── DATA LINES ──

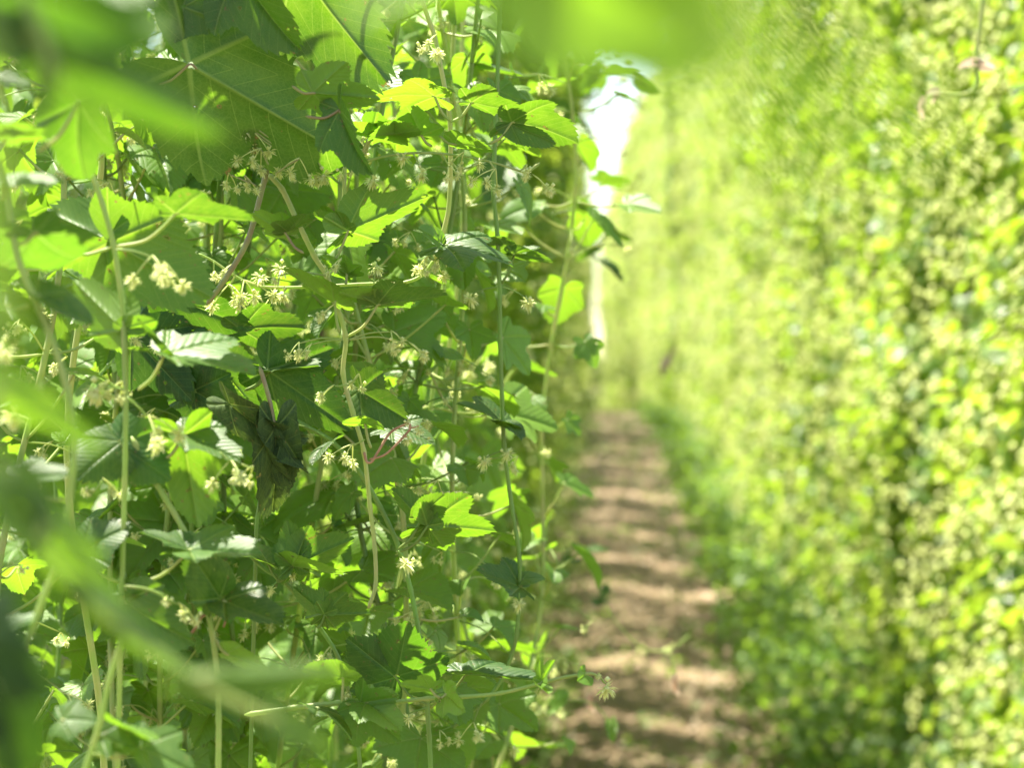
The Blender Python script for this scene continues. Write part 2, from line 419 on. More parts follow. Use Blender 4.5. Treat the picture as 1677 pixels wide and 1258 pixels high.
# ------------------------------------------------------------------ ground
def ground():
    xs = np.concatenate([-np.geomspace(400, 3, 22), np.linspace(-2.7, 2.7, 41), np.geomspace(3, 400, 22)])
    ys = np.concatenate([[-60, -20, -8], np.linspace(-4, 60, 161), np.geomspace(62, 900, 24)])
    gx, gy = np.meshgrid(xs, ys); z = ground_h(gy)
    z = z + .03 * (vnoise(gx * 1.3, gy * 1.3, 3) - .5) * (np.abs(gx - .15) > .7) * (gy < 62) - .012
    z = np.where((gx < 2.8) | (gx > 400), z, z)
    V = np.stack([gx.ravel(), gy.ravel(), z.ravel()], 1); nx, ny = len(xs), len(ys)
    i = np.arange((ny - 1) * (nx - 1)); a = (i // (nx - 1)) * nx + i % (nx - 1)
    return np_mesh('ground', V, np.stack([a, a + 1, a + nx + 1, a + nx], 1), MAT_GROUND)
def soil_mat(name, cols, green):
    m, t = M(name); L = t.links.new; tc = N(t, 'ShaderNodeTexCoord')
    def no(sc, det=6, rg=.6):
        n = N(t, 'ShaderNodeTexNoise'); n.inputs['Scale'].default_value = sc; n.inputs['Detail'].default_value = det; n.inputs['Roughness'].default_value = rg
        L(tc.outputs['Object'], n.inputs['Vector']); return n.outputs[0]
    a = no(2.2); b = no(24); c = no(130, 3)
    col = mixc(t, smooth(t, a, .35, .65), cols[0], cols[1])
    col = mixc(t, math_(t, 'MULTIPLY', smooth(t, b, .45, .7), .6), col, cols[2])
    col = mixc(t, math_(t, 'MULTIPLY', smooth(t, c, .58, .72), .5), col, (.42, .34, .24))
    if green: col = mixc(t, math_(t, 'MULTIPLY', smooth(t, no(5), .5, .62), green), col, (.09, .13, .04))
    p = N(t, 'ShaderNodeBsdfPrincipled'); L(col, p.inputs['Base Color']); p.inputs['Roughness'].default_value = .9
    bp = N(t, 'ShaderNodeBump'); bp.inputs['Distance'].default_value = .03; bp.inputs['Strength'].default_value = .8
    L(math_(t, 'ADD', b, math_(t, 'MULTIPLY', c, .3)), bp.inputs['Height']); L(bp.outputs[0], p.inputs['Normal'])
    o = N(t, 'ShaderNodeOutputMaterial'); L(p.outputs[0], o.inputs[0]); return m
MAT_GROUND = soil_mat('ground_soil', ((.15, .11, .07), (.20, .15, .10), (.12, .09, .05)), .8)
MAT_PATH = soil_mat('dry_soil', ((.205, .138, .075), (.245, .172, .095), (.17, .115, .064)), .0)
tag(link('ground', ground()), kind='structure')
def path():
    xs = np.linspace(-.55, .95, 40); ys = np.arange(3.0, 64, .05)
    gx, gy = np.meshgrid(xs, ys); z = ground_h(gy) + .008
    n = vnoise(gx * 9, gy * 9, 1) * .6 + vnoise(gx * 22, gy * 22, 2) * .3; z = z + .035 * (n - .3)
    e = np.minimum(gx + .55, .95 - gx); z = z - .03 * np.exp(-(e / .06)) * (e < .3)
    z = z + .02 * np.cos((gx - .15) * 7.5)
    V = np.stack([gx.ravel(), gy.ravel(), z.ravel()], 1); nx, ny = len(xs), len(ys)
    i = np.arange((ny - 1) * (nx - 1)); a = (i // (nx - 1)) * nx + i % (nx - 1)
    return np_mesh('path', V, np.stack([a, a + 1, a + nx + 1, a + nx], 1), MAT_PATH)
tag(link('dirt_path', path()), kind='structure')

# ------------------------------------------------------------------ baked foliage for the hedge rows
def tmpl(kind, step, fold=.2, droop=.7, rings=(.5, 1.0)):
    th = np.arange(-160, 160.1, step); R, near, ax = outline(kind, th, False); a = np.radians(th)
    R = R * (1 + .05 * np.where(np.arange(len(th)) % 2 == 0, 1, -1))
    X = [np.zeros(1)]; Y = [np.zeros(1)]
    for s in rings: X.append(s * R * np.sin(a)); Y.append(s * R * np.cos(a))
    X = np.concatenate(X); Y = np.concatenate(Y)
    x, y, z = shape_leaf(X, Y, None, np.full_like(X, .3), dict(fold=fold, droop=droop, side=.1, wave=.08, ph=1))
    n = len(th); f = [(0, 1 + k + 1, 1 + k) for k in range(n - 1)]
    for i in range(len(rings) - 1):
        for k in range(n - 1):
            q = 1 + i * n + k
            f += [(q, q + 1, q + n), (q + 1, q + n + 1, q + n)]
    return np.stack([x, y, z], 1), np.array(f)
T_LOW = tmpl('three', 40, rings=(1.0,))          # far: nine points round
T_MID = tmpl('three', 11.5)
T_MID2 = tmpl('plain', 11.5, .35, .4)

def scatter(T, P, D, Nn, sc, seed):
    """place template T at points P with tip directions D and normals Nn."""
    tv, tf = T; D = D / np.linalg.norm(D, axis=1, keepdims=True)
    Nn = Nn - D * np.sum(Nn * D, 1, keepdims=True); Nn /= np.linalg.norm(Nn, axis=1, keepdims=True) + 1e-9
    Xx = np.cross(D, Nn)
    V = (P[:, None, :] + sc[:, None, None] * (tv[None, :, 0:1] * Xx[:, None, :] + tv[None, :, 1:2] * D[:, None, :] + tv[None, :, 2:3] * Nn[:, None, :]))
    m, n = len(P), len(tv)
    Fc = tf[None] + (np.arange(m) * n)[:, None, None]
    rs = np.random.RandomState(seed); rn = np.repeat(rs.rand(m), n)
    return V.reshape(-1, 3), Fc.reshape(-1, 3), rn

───

INSTRUCTIONS TO FOLLOW → Repeat the material above word for word and skip every image in it.

SOLUTION TO THE EXERCISE →
The Blender Python script for this scene continues. Write part 2, from line 419 on. More parts follow. Use Blender 4.5. Treat the picture as 1677 pixels wide and 1258 pixels high.
# ------------------------------------------------------------------ ground
def ground():
    xs = np.concatenate([-np.geomspace(400, 3, 22), np.linspace(-2.7, 2.7, 41), np.geomspace(3, 400, 22)])
    ys = np.concatenate([[-60, -20, -8], np.linspace(-4, 60, 161), np.geomspace(62, 900, 24)])
    gx, gy = np.meshgrid(xs, ys); z = ground_h(gy)
    z = z + .03 * (vnoise(gx * 1.3, gy * 1.3, 3) - .5) * (np.abs(gx - .15) > .7) * (gy < 62) - .012
    z = np.where((gx < 2.8) | (gx > 400), z, z)
    V = np.stack([gx.ravel(), gy.ravel(), z.ravel()], 1); nx, ny = len(xs), len(ys)
    i = np.arange((ny - 1) * (nx - 1)); a = (i // (nx - 1)) * nx + i % (nx - 1)
    return np_mesh('ground', V, np.stack([a, a + 1, a + nx + 1, a + nx], 1), MAT_GROUND)
def soil_mat(name, cols, green):
    m, t = M(name); L = t.links.new; tc = N(t, 'ShaderNodeTexCoord')
    def no(sc, det=6, rg=.6):
        n = N(t, 'ShaderNodeTexNoise'); n.inputs['Scale'].default_value = sc; n.inputs['Detail'].default_value = det; n.inputs['Roughness'].default_value = rg
        L(tc.outputs['Object'], n.inputs['Vector']); return n.outputs[0]
    a = no(2.2); b = no(24); c = no(130, 3)
    col = mixc(t, smooth(t, a, .35, .65), cols[0], cols[1])
    col = mixc(t, math_(t, 'MULTIPLY', smooth(t, b, .45, .7), .6), col, cols[2])
    col = mixc(t, math_(t, 'MULTIPLY', smooth(t, c, .58, .72), .5), col, (.42, .34, .24))
    if green: col = mixc(t, math_(t, 'MULTIPLY', smooth(t, no(5), .5, .62), green), col, (.09, .13, .04))
    p = N(t, 'ShaderNodeBsdfPrincipled'); L(col, p.inputs['Base Color']); p.inputs['Roughness'].default_value = .9
    bp = N(t, 'ShaderNodeBump'); bp.inputs['Distance'].default_value = .03; bp.inputs['Strength'].default_value = .8
    L(math_(t, 'ADD', b, math_(t, 'MULTIPLY', c, .3)), bp.inputs['Height']); L(bp.outputs[0], p.inputs['Normal'])
    o = N(t, 'ShaderNodeOutputMaterial'); L(p.outputs[0], o.inputs[0]); return m
MAT_GROUND = soil_mat('ground_soil', ((.15, .11, .07), (.20, .15, .10), (.12, .09, .05)), .8)
MAT_PATH = soil_mat('dry_soil', ((.205, .138, .075), (.245, .172, .095), (.17, .115, .064)), .0)
tag(link('ground', ground()), kind='structure')
def path():
    xs = np.linspace(-.55, .95, 40); ys = np.arange(3.0, 64, .05)
    gx, gy = np.meshgrid(xs, ys); z = ground_h(gy) + .008
    n = vnoise(gx * 9, gy * 9, 1) * .6 + vnoise(gx * 22, gy * 22, 2) * .3; z = z + .035 * (n - .3)
    e = np.minimum(gx + .55, .95 - gx); z = z - .03 * np.exp(-(e / .06)) * (e < .3)
    z = z + .02 * np.cos((gx - .15) * 7.5)
    V = np.stack([gx.ravel(), gy.ravel(), z.ravel()], 1); nx, ny = len(xs), len(ys)
    i = np.arange((ny - 1) * (nx - 1)); a = (i // (nx - 1)) * nx + i % (nx - 1)
    return np_mesh('path', V, np.stack([a, a + 1, a + nx + 1, a + nx], 1), MAT_PATH)
tag(link('dirt_path', path()), kind='structure')

# ------------------------------------------------------------------ baked foliage for the hedge rows
def tmpl(kind, step, fold=.2, droop=.7, rings=(.5, 1.0)):
    th = np.arange(-160, 160.1, step); R, near, ax = outline(kind, th, False); a = np.radians(th)
    R = R * (1 + .05 * np.where(np.arange(len(th)) % 2 == 0, 1, -1))
    X = [np.zeros(1)]; Y = [np.zeros(1)]
    for s in rings: X.append(s * R * np.sin(a)); Y.append(s * R * np.cos(a))
    X = np.concatenate(X); Y = np.concatenate(Y)
    x, y, z = shape_leaf(X, Y, None, np.full_like(X, .3), dict(fold=fold, droop=droop, side=.1, wave=.08, ph=1))
    n = len(th); f = [(0, 1 + k + 1, 1 + k) for k in range(n - 1)]
    for i in range(len(rings) - 1):
        for k in range(n - 1):
            q = 1 + i * n + k
            f += [(q, q + 1, q + n), (q + 1, q + n + 1, q + n)]
    return np.stack([x, y, z], 1), np.array(f)
T_LOW = tmpl('three', 40, rings=(1.0,))          # far: nine points round
T_MID = tmpl('three', 11.5)
T_MID2 = tmpl('plain', 11.5, .35, .4)

def scatter(T, P, D, Nn, sc, seed):
    """place template T at points P with tip directions D and normals Nn."""
    tv, tf = T; D = D / np.linalg.norm(D, axis=1, keepdims=True)
    Nn = Nn - D * np.sum(Nn * D, 1, keepdims=True); Nn /= np.linalg.norm(Nn, axis=1, keepdims=True) + 1e-9
    Xx = np.cross(D, Nn)
    V = (P[:, None, :] + sc[:, None, None] * (tv[None, :, 0:1] * Xx[:, None, :] + tv[None, :, 1:2] * D[:, None, :] + tv[None, :, 2:3] * Nn[:, None, :]))
    m, n = len(P), len(tv)
    Fc = tf[None] + (np.arange(m) * n)[:, None, None]
    rs = np.random.RandomState(seed); rn = np.repeat(rs.rand(m), n)
    return V.reshape(-1, 3), Fc.reshape(-1, 3), rn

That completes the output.